Sollte sich das Stahlgeschäft in den kommenden Jahren überaus positiv entwickeln, ist für Thyssen-Krupp sogar ein Börsengang des Joint Ventures möglich – auch das würde der Tarifvertrag erlauben. Dafür dürfte sogar der Anteil des Konzerns binnen der Haltefrist von sechs Jahren auf 25,05 Prozent sinken. Zusammen mit einem gleich hohen Anteil von Tata ergäbe das immer noch eine knappe Mehrheit von 50,1 Prozent. Ein Verkauf an Dritte, wie beispielsweise Private-Equity-Gesellschaften ist allerdings in dem Zeitraum nicht möglich, versicherte Burkhard. Erst ab 2024 darf der Konzern dann frei entscheiden, was er mit seinem Anteil am Stahl-Joint-Venture künftig vorhat. 

Ein kompletter Ausstieg von Thyssen-Krupp aus dem Stahlgeschäft sei damit zwar theoretisch möglich, sagte Burkhard - es sei aber nicht das erklärte Ziel des Konzerns.
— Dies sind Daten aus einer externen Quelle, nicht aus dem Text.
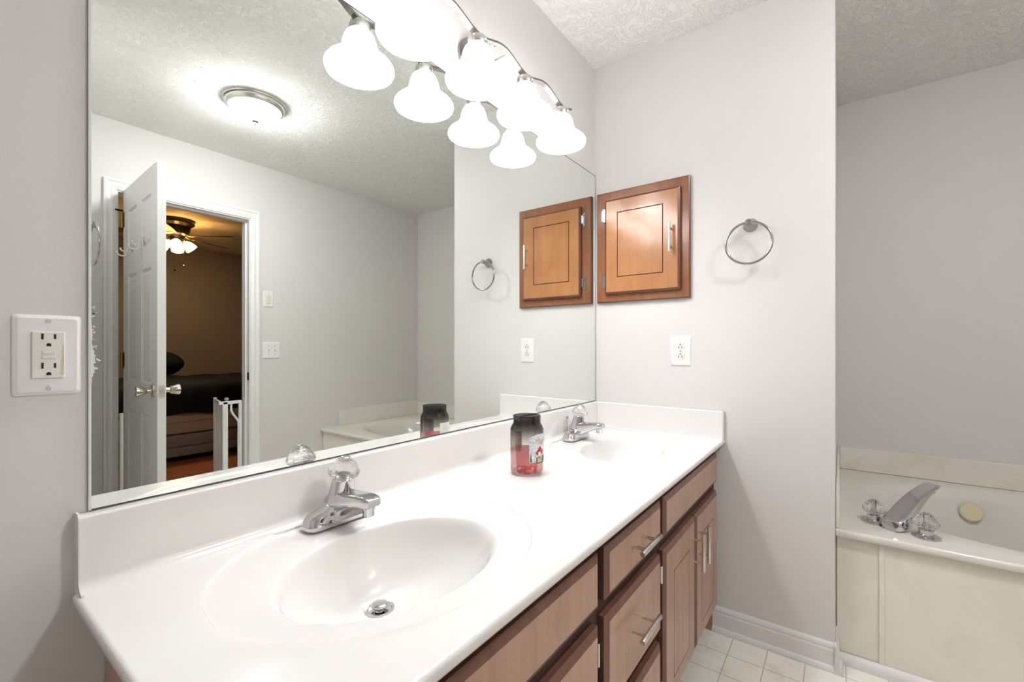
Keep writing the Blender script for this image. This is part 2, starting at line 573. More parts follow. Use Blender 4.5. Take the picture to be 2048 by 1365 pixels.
# ------------------------------------------------------------------ countertop with basins
ZT = .767
ctop = thing('countertop', 'white cultured marble vanity top with two oval basins', 'countertop', (1.04, 0, .747))
OX, OZ = 1.04, .747
YB, YF = -.040, -.5565
sinks = [((.152, .98), (.5325, -.265, .293, .243), (.519, -.303, .2125, .1565)),
         ((.98, XE - .001), (1.580, -.265, .293, .243), (1.567, -.292, .2080, .148))]
DRAINS = []
def counter_top():
    t = nb()
    for (x0, x1), (rx, ry, ra, rb), (bx, by, ba, bb) in sinks:
        per = []
        nx, ny = 44, 28
        ys = [YB + (YF - YB) * i / ny for i in range(ny + 1)]
        xs = [x0 + (x1 - x0) * i / nx for i in range(nx + 1)]
        per += [(x0, y) for y in ys[:-1]] + [(x, YF) for x in xs[:-1]] + [(x1, y) for y in reversed(ys[1:])] + [(x, YB) for x in reversed(xs[1:])]
        loops = []
        # (kind, s) rings from drain out
        bowl = [0.115, .16, .24, .34, .44, .54, .64, .73, .81, .87, .915, .95, .975, .99, 1.0]
        D = .125
        def ang(p): return math.atan2((p[1] - ry) / rb, (p[0] - rx) / ra)
        A = [ang(p) for p in per]
        def bz(s):
            base = -.0075
            k = s ** 2.7
            z = base - D * (1 - k)
            if s > .87:                       # soften the lip
                q = (s - .87) / .13
                z0 = base - D * (1 - .87 ** 2.7)
                z = z0 + (base - z0) * (1 - (1 - q) ** 1.9)
            return z
        for s in bowl:
            cx, cy = bx + (1 - s) * .016, by + (1 - s) * .085
            loops.append([(cx + s * ba * math.cos(a), cy + s * bb * math.sin(a), bz(s)) for a in A])
        for q, dz in ((.05, -.0068), (.12, -.0062), (.3, -.0055), (.55, -.005), (.8, -.0046), (.93, -.0042), (.965, -.0034), (.985, -.0012), (1.0, -.0002), (1.012, 0.0)):
            loops.append([((bx + ba * math.cos(a)) * (1 - q) + (rx + ra * math.cos(a)) * q, (by + bb * math.sin(a)) * (1 - q) + (ry + rb * math.sin(a)) * q, dz) for a in A])
        last = loops[-1]
        for q in (.15, .4, .7, 1.0):
            loops.append([(l[0] * (1 - q) + p[0] * q, l[1] * (1 - q) + p[1] * q, 0) for l, p in zip(last, per)])
        V = [[t.verts.new((p[0] - OX, max(min(p[1], YB), YF), p[2] + ZT - OZ)) for p in lp] for lp in loops]
        n = len(per)
        for a, b in zip(V, V[1:]):
            for i in range(n):
                j = (i + 1) % n
                t.faces.new((a[i], a[j], b[j], b[i]))
        c0 = loops[0]
        DRAINS.append((sum(p[0] for p in c0) / n, sum(p[1] for p in c0) / n, bz(bowl[0]) + ZT))
        t.faces.new(V[0])
    bmesh.ops.remove_doubles(t, verts=t.verts[:], dist=2e-5)
    return t
bm = counter_top()
# rolled front edge and left edge, hanging 20 mm
fe = [(YF + .0, ZT)] + [(YF - .007 * math.sin(a * PI / 12), ZT - .007 + .007 * math.cos(a * PI / 12)) for a in range(1, 7)] + [(YF - .007, ZT - .014), (YF - .004, ZT - .019), (YF + .002, ZT - .0205), (YF + .02, ZT - .0205), (YF + .02, ZT - .006), (YF + .002, ZT - .002)]
prism(bm, [(y, z - OZ) for y, z in fe], 'x', .149 - OX, XE - .001 - OX)
le = [(.152, ZT)] + [(.152 - .006 * math.sin(a * PI / 12), ZT - .006 + .006 * math.cos(a * PI / 12)) for a in range(1, 7)] + [(.146, ZT - .014), (.150, ZT - .0205), (.172, ZT - .0205), (.172, ZT - .006), (.154, ZT - .002)]
prism(bm, [(x - OX, z - OZ) for x, z in le], 'y', -.021, YF)
obj('top', bm, m_marble, ctop, smooth=True, sharp=50)
# backsplash with cove
bs = [(-.0005, ZT), (-.0005, .876), (-.0035, .8795), (-.017, .8795), (-.0205, .876), (-.0215, .87), (-.0215, .786)] + [(-.0405 + .019 * math.cos(a), ZT + .019 - .019 * math.sin(a)) for a in [PI / 2 * i / 6 for i in range(1, 7)]] + [(-.0405, ZT - .004), (-.001, ZT - .004)]
bm = prism(nb(), [(y, z - OZ) for y, z in bs], 'x', .152 - OX, XE - .001 - OX)
bmesh.ops.bevel(bm, geom=[e for e in bm.edges if all(abs(v.co.x - (.152 - OX)) < 1e-5 for v in e.verts)], offset=.003, segments=2, affect='EDGES')
obj('backsplash', bm, m_marble, ctop, smooth=True, sharp=35)
bm = prism(nb(), [(XE - .0015 - OX, ZT - OZ - .003), (XE - .0015 - OX, .8795 - OZ), (XE - .017 - OX, .8795 - OZ), (XE - .020 - OX, .876 - OZ), (XE - .020 - OX, .778 - OZ), (XE - .023 - OX, .770 - OZ), (XE - .03 - OX, ZT - OZ + .0003)], 'y', -.022, -.562)
bmesh.ops.bevel(bm, geom=[e for e in bm.edges if all(abs(v.co.y + .562) < 1e-5 for v in e.verts)], offset=.003, segments=2, affect='EDGES')
obj('side_splash', bm, m_marble, ctop, smooth=True, sharp=35)
for dx, dy, dz in DRAINS:
    mt = Matrix.Translation((dx - OX, dy, dz - OZ))
    d = obj('drain', lathe(nb(), [(.0275, .0006), (.027, .0028), (.023, .003), (.0175, -.003), (.0165, -.008), (0, -.008)], 36, mt), m_chrome, ctop, smooth=True, sharp=50)
    b = lathe(nb(), [(.008, -.007), (.008, .004), (.0145, .0055), (.0165, .0075), (.0165, .010), (.015, .0117), (.006, .0125), (0, .0125)], 30, mt)
    obj('stopper', b, m_chrome, d, smooth=True, sharp=45)

# ------------------------------------------------------------------ vanity cabinet
van = thing('vanity_cabinet', 'brown wood bathroom vanity with doors and drawers under white marble top', 'cabinet', (1.055, -.26, 0))
VX, VY = 1.055, -.26
def vb(bm, x0, x1, y0, y1, z0, z1, **k): return box(bm, x0 - VX, x1 - VX, y0 - VY, y1 - VY, z0, z1, **k)
bm = vb(nb(), .186, .204, -.5185, -.002, 0, .746)
vb(bm, 1.908, XE - .003, -.5185, -.026, 0, .746)
vb(bm, .204, 1.908, -.012, -.002, .1, .60)
vb(bm, .204, 1.908, -.5, -.012, .1, .118)
obj('carcass', bm, m_front, van)
# face frame with openings behind the fronts closed by the fronts themselves
bm = vb(nb(), .186, XE - .003, -.5225, -.5035, .098, .746)
obj('face_frame', bm, m_frame_shaded, van)
obj('toe_kick', vb(nb(), .186, XE - .003, -.46, -.445, 0, .1), m_frame_shaded, van)
YFR = -.5228
CH = (.014, .007)
def front(name, x0, x1, z0, z1, door_panel=None):
    W, Hh = x1 - x0, z1 - z0
    pn, pr = (), ()
    if door_panel:
        i = .082
        pn = [(i, .055, W - i + .012, Hh - .085)]
        pr = [(.0018, .003), (.0036, .0)]
    b = slab(nb(), W, Hh, .0195, pn, pr, CH, mtx=Matrix.Translation((x0 - VX, YFR - VY, z0)))
    return obj(name, b, [m_front, m_edge], van)
def pull(parent, cx, cz, ln, vertical, post=.048):
    """bar pull in vanity coordinates on the front face"""
    yf = YFR - .0195
    b = nb()
    ax = Vector((0, 0, 1)) if vertical else Vector((1, 0, 0))
    c = Vector((cx - VX, yf - .034 - VY, cz))
    m = rot_to(ax, c - ax * ln / 2)
    lathe(b, [(0, 0), (.0056, 0), (.0062, .0008), (.0062, ln - .0008), (.0056, ln), (0, ln)], 20, m)
    for s in (-1, 1):
        p = c + ax * s * post
        lathe(b, [(.0042, 0), (.0042, .031)], 14, rot_to((0, -1, 0), (p.x, yf - VY, p.z)))
        lathe(b, [(.0052, 0), (.0052, .0022)], 14, rot_to((0, -1, 0), (p.x, yf - VY, p.z)))
    return obj('handle', b, m_nickel, parent, smooth=True, sharp=40)
def cab_hinge(parent, x, z):
    b = nb()
    box(b, x - .004 - VX, x + .004 - VX, YFR - .011 - VY, YFR - VY, z - .0215, z + .0215, .0015)
    lathe(b, [(.0035, -.024), (.0035, .024)], 10, Matrix.Translation((x - VX, YFR - .011 - VY, z)))
    return obj('hinge', b, m_steel, parent, smooth=True, sharp=30)
front('false_front', .200, .834, .602, .715)
front('false_front', 1.246, 1.900, .602, .715)
for nm, z0, z1, hz in (('a', .602, .715, .668), ('b', .361, .569, .470), ('c', .110, .328, .224)):
    dr = front('drawer', .864, 1.218, z0, z1)
    pull(dr, 1.040, hz, .125, False, .034)
for x0, x1, hx, gx in ((.200, .515, .478, .196), (.523, .834, .56, .8400), (1.246, 1.566, 1.532, 1.2400), (1.575, 1.900, 1.606, 1.9045)):
    d = front('door', x0, x1, .112, .567, True)
    pull(d, hx, .466, .124, True, .036)
    for z in (.503, .185):
        cab_hinge(d, gx, z)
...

Die Option eines Börsengangs dürfte vor allem den Anteilseignern rund um den aktivistischen Investor Cevian entgegenkommen, die zuletzt starke Kritik an der mangelhaften Wertsteigerung des Konzerns geäußert hatten.

Konzernchef Hiesinger will den Konzern auf das weniger konjunkturanfällige Geschäft mit Aufzügen, Autoteilen, Anlagen und U-Booten ausrichten. Thyssen-Krupp beschäftigt in der Stahlsparte knapp 28.000 Mitarbeiter, die Mehrzahl davon in Nordrhein-Westfalen.